In the traveling show a couple years ago called something like
"Stieglitz, O'Keefe, and their Circle"--a wonderful show with a bad and
even misleading title designed to bring in the tourists--there were a
number of 'platinum prints' by both Strand and Stieglitz that were dark
and partially solarized/bronzed. A large plaque of curatorial babble
treated this almost as though it were a separate medium, or at least a
particularly complex and difficult technique that these artists worked
hard to achieve. In fact, they did look like another way of making a
moody print, like the gravures and the gum-over-platinum and other
interesting prints in the show. These included some by Kuhn that had
lovely tone and quite normal detail. The curators certainly weren't
going to let a bit of bronzing diminish the monetary value of the prints...

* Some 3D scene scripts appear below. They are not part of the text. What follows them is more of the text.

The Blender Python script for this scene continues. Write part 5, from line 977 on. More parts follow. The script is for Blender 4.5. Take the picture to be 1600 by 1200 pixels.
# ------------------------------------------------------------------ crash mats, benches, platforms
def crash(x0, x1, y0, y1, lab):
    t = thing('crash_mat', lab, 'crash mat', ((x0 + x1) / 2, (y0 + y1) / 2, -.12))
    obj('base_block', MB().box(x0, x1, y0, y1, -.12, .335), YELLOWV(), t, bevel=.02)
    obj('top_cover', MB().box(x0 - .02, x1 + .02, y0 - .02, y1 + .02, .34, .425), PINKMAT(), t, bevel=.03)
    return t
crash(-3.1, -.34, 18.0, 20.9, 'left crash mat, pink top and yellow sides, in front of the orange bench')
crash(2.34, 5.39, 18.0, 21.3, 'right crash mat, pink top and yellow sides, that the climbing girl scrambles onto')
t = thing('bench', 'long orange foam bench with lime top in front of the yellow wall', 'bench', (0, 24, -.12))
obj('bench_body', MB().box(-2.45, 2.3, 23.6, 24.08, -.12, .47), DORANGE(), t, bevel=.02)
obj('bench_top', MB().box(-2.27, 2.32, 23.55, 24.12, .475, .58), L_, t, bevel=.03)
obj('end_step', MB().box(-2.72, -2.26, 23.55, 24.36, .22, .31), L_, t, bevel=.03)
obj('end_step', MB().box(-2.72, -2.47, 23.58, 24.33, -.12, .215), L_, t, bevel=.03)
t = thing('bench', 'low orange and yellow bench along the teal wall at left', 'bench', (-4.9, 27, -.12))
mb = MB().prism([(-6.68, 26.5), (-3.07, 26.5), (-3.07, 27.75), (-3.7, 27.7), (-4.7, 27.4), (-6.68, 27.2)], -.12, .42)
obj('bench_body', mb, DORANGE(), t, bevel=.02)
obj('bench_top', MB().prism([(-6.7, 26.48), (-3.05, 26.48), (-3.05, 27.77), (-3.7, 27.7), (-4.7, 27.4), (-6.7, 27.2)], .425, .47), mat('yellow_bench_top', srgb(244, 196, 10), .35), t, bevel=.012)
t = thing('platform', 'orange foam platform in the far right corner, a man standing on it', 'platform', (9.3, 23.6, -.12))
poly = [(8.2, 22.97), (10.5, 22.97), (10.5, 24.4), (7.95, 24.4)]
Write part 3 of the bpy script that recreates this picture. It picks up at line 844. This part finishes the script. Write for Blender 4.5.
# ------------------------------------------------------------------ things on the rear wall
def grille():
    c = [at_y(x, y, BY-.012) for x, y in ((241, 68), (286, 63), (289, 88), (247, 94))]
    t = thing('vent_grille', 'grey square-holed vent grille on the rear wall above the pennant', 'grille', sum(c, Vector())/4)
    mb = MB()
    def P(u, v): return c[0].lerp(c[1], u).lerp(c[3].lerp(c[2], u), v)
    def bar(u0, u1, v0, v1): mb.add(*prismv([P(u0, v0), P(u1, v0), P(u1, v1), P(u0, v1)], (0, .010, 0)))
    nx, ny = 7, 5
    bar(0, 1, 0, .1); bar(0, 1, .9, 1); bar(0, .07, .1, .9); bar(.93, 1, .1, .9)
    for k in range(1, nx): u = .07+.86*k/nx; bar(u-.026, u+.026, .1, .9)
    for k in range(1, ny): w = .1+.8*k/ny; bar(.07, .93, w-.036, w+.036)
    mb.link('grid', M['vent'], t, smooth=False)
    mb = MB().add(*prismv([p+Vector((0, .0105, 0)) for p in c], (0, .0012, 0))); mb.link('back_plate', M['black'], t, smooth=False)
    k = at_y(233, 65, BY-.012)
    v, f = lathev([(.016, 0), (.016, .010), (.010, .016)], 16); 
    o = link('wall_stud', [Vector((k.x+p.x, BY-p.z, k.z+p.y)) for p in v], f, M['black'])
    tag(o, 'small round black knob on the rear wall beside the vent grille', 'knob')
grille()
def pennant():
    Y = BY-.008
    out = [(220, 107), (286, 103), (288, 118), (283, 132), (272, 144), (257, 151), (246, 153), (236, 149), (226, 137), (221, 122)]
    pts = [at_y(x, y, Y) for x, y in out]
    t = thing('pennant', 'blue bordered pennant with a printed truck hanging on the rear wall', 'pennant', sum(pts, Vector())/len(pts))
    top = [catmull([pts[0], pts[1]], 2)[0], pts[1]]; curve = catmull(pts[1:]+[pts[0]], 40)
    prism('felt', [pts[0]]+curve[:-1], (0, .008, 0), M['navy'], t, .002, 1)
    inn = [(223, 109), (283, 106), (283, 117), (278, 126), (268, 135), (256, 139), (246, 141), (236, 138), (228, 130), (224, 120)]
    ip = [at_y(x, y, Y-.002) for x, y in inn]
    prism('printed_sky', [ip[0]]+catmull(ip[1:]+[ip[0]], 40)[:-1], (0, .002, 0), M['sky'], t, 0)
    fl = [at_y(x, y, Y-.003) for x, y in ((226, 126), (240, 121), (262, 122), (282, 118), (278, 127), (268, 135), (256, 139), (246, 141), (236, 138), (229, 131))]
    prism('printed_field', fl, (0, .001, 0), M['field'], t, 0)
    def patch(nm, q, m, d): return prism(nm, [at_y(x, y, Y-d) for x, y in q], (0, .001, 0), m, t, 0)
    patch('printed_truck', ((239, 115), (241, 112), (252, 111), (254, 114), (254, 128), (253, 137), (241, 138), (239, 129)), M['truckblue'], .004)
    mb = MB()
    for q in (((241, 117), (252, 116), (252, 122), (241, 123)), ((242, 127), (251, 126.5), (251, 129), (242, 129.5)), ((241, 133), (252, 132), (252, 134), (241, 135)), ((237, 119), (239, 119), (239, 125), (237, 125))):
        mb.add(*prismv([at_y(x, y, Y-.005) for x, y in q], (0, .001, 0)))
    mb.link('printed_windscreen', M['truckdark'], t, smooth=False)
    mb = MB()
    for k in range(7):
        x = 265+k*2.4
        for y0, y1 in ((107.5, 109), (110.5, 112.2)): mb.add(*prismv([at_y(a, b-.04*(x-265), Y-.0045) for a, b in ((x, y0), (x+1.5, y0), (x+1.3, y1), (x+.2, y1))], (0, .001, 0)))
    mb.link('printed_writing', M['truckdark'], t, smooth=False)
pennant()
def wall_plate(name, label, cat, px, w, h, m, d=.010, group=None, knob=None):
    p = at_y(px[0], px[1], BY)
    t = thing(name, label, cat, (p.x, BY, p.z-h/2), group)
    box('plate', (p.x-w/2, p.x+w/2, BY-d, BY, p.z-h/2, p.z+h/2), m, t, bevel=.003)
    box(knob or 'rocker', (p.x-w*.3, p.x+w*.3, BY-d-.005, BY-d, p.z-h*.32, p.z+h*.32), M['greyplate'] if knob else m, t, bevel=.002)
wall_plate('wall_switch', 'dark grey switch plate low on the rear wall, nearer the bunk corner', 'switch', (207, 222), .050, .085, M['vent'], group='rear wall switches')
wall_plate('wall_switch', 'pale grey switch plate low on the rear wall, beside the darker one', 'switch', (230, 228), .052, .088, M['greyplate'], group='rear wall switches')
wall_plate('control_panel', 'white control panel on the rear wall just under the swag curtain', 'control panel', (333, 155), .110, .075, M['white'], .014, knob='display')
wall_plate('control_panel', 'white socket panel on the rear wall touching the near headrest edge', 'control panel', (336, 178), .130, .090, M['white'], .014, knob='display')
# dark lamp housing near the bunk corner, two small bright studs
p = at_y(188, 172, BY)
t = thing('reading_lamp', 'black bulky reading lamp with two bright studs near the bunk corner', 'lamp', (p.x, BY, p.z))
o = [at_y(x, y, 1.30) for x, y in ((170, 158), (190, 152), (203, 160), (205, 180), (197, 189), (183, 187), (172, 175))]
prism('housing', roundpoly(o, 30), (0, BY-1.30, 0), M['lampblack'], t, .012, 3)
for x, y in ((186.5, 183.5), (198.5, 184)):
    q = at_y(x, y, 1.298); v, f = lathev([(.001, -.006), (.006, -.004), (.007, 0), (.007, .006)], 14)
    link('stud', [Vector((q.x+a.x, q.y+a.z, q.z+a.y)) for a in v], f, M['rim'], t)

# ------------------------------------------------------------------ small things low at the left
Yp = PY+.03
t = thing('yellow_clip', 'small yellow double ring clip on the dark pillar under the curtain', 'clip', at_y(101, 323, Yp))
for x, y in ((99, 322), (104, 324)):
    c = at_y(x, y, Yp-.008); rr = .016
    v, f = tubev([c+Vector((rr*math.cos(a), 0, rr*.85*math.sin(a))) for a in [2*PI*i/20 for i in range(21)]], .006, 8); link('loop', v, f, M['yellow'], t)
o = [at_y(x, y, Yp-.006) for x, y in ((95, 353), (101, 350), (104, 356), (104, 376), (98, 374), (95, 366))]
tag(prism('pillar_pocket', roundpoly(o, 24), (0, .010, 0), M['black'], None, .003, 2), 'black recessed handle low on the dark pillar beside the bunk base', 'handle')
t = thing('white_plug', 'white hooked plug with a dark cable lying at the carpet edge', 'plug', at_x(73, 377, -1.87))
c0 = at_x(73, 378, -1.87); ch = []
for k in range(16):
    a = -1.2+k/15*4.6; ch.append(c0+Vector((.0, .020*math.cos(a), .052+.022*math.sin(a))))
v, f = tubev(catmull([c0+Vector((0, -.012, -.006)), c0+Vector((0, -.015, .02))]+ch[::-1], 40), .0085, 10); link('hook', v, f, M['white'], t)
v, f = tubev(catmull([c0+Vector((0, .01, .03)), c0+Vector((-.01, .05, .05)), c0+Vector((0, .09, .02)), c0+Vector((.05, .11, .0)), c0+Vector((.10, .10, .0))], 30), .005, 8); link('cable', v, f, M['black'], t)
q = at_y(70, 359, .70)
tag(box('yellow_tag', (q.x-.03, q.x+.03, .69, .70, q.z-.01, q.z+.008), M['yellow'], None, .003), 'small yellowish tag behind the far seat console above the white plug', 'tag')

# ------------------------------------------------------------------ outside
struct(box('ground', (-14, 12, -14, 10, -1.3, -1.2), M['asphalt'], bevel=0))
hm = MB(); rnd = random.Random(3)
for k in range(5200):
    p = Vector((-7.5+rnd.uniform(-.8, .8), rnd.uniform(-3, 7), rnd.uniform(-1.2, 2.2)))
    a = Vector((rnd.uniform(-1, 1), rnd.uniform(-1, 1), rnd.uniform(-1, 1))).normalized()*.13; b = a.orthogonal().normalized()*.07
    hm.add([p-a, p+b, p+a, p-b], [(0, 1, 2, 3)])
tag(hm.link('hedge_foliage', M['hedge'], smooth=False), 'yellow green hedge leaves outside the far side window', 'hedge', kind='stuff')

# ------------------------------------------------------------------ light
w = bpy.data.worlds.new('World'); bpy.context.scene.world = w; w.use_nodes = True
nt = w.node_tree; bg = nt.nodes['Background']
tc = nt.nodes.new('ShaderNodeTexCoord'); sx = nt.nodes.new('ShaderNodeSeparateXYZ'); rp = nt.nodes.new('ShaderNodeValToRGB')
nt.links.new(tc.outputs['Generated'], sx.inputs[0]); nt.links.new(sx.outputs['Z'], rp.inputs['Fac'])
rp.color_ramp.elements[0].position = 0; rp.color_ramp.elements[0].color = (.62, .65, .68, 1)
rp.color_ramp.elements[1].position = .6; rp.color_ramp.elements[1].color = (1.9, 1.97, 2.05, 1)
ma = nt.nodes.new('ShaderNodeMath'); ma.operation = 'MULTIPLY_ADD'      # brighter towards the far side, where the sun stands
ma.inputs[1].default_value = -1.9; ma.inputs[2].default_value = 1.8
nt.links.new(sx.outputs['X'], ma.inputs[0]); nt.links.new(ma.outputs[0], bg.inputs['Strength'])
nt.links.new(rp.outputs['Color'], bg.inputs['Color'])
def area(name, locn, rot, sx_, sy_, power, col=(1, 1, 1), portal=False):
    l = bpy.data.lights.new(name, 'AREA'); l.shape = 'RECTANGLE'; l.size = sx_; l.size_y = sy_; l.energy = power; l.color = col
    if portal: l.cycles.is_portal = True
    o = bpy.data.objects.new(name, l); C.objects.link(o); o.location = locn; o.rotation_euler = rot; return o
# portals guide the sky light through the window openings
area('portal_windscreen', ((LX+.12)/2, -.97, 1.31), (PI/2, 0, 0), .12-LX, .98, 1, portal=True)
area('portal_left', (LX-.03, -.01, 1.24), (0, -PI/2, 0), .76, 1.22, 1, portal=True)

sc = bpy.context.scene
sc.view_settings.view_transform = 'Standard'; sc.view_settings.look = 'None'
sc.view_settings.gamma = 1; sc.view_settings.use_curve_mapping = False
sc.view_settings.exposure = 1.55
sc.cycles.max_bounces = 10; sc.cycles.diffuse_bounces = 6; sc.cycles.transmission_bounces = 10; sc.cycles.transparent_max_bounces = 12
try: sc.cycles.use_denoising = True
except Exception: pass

"Christina Z. Anderson" wrote:
 because I have asked the question on solarization/bronzing to the list
> in the past and the usual recommendation is to use platinum in the palladium
> brew to prevent this, and hence a full on platinum print should be immune,
> more often than not.

A little platinum added to a palladium mix will often eliminate bronzing
(so, too, will a minor increase in workroom humidity--I print
all-palladium nearly all the time and never get bronzing), but an
all-platinum print introduces a whole host of difficulties in addition
to dark tone reversals. Bear in mind that platinum prints 100 years ago
were almost all made on manufactured paper and we don't really know what
was in them. It could even be that "impurities" were helpful and modern
pure chemical ingredients are trickier to work with...one of the
resident chemists might know more about that.